* START *

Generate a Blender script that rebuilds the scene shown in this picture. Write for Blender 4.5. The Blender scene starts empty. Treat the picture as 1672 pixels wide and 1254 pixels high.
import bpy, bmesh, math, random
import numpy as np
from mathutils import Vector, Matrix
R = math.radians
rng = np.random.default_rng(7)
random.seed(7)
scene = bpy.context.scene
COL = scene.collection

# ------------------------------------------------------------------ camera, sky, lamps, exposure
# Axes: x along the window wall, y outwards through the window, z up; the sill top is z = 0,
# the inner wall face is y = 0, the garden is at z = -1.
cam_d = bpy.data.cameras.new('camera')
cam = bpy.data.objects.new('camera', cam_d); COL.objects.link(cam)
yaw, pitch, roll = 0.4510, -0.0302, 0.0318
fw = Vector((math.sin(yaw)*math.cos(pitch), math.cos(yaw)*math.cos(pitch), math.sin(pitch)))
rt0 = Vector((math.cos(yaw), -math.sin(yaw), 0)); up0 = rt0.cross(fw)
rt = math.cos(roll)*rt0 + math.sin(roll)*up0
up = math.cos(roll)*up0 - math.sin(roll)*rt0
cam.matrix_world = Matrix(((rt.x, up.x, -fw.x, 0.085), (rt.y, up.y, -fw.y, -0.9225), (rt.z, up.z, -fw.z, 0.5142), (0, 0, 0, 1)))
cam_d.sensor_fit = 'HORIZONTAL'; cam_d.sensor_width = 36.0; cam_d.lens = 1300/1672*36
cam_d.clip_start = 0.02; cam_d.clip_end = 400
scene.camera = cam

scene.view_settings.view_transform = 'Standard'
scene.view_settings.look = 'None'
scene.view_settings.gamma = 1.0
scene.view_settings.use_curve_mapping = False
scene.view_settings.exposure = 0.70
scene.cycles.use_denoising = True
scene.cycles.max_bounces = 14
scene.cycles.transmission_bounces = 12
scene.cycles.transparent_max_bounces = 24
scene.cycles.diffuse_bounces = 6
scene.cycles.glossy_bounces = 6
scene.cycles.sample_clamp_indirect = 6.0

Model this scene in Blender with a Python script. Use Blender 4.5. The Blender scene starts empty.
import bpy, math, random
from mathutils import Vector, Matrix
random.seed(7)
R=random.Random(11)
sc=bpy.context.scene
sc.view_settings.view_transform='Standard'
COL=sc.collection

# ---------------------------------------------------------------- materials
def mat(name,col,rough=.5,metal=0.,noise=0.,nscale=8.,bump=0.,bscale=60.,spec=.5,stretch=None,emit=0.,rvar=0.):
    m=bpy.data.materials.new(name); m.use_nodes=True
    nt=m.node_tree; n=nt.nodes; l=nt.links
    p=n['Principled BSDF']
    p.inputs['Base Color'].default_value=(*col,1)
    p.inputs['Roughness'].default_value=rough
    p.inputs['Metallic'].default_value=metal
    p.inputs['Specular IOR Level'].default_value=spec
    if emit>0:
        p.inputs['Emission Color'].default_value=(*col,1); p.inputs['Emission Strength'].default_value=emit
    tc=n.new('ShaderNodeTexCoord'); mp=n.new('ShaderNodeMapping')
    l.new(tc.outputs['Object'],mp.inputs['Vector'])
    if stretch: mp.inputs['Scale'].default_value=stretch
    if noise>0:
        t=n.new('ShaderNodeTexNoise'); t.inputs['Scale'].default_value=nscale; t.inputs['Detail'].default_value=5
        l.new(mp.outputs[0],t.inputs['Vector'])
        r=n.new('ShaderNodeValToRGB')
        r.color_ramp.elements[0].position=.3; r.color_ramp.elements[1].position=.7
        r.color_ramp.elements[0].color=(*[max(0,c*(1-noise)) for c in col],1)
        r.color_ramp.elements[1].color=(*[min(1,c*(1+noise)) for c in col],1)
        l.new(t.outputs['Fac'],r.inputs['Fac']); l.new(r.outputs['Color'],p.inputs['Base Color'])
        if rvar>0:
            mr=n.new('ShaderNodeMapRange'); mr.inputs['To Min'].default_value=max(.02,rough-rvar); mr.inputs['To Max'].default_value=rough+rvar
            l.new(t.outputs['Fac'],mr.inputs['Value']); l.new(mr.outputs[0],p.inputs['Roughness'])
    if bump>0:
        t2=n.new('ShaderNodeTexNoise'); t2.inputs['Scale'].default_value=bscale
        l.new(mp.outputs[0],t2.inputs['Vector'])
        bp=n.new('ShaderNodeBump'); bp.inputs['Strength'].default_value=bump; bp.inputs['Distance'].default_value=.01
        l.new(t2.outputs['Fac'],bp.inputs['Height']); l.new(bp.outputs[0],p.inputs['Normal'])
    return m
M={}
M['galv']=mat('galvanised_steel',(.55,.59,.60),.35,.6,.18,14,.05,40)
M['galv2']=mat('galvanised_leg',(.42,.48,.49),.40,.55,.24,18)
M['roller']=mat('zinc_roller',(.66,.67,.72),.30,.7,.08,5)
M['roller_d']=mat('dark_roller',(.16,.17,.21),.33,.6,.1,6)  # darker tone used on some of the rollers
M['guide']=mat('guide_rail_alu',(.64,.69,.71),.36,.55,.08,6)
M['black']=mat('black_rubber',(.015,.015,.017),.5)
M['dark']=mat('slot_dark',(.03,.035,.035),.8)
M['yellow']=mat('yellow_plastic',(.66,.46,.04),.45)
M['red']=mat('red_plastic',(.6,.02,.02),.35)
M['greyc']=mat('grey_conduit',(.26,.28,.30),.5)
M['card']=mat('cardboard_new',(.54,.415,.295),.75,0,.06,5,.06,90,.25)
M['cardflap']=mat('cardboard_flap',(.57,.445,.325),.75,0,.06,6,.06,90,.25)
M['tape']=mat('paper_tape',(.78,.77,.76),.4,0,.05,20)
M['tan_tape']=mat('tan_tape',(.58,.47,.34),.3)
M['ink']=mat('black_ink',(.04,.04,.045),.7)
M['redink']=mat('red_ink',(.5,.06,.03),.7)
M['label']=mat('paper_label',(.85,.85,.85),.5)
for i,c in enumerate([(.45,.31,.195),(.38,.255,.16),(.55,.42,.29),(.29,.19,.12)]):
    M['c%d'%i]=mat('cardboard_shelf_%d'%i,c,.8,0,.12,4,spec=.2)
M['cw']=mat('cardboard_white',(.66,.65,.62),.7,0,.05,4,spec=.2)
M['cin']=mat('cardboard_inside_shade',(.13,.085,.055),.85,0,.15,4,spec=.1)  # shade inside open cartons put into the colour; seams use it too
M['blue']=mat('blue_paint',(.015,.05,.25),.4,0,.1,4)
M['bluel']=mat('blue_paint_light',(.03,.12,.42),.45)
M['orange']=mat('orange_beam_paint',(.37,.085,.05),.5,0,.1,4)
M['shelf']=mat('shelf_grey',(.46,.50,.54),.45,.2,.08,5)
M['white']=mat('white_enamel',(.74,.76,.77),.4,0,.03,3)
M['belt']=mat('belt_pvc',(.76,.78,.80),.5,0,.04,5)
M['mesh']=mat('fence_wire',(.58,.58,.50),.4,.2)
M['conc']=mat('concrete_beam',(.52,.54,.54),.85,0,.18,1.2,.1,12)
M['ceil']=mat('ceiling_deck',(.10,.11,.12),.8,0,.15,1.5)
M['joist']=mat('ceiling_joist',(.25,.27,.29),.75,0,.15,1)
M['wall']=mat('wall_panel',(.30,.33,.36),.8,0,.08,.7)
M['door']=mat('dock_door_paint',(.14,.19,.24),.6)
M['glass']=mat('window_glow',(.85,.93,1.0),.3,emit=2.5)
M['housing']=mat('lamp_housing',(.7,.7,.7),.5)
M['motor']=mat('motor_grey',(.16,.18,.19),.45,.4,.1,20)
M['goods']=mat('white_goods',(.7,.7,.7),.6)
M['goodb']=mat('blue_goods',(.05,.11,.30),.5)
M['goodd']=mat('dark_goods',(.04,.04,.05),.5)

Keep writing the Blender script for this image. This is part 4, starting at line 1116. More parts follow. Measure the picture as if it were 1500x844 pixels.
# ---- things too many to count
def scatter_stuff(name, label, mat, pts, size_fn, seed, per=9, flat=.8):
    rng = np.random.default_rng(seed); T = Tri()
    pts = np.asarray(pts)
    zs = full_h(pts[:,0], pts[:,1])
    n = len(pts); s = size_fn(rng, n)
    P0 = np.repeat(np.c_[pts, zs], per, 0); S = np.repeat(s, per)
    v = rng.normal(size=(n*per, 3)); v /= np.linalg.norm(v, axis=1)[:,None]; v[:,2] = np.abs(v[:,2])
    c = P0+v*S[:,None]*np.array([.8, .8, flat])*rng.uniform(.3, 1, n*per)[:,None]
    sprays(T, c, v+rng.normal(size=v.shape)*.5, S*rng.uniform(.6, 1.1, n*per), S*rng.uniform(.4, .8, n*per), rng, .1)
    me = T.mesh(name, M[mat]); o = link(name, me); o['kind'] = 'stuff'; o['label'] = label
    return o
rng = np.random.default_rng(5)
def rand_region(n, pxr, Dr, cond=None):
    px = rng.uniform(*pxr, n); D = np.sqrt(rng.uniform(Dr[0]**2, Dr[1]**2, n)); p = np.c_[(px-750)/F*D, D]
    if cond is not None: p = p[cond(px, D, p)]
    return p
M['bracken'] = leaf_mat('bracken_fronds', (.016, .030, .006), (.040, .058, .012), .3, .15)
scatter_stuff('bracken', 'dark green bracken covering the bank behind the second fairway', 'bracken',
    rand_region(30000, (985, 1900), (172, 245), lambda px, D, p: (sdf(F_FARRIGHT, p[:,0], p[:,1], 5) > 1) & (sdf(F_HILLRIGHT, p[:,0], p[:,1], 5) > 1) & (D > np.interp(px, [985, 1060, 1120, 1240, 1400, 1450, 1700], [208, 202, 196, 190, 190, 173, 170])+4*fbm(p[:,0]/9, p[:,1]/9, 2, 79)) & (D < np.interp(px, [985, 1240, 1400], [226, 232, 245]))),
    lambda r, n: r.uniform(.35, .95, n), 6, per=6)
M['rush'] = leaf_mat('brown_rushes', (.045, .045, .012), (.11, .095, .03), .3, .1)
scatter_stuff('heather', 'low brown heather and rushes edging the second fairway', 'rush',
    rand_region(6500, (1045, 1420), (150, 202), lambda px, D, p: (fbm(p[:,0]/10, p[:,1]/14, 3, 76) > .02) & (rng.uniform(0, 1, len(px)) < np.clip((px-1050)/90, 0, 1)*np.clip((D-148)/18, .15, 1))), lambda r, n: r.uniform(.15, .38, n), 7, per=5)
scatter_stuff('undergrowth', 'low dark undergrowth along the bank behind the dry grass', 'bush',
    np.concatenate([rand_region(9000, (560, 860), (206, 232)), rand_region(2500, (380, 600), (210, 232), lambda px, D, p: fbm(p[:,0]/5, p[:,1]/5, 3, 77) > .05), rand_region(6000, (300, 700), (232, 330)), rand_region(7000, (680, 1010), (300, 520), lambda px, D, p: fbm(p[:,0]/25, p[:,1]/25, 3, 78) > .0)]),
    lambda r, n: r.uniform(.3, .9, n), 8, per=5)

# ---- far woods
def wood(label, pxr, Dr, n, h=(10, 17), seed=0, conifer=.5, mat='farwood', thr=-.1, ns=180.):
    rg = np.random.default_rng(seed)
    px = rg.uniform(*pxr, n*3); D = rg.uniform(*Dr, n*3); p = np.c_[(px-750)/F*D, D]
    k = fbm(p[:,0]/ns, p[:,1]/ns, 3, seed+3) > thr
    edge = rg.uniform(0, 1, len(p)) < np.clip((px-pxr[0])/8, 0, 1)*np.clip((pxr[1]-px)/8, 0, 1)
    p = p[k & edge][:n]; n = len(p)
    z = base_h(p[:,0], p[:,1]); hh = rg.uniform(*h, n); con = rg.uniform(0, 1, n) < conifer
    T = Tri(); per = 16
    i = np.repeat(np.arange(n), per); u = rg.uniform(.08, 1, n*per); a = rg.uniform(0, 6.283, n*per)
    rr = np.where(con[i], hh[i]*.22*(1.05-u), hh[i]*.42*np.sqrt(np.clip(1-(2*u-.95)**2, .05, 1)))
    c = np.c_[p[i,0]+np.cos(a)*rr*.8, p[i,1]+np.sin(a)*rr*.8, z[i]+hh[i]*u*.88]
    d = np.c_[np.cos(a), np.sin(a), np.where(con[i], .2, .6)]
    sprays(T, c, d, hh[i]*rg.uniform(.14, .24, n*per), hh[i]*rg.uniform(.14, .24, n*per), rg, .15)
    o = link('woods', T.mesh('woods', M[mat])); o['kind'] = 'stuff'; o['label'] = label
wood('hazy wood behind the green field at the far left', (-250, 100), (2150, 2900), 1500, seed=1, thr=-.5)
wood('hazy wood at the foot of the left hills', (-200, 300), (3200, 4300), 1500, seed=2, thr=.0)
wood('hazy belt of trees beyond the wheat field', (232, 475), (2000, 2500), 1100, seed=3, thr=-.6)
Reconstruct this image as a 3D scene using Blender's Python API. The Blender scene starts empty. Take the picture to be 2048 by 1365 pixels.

* END *

◆ **Task prompt**:
Output the lines of the records above exactly as they appear, from the line containing "Model this scene" through the line containing "COL=sc.collection".

◆ **Written solution**:
Model this scene in Blender with a Python script. Use Blender 4.5. The Blender scene starts empty.
import bpy, math, random
from mathutils import Vector, Matrix
random.seed(7)
R=random.Random(11)
sc=bpy.context.scene
sc.view_settings.view_transform='Standard'
COL=sc.collection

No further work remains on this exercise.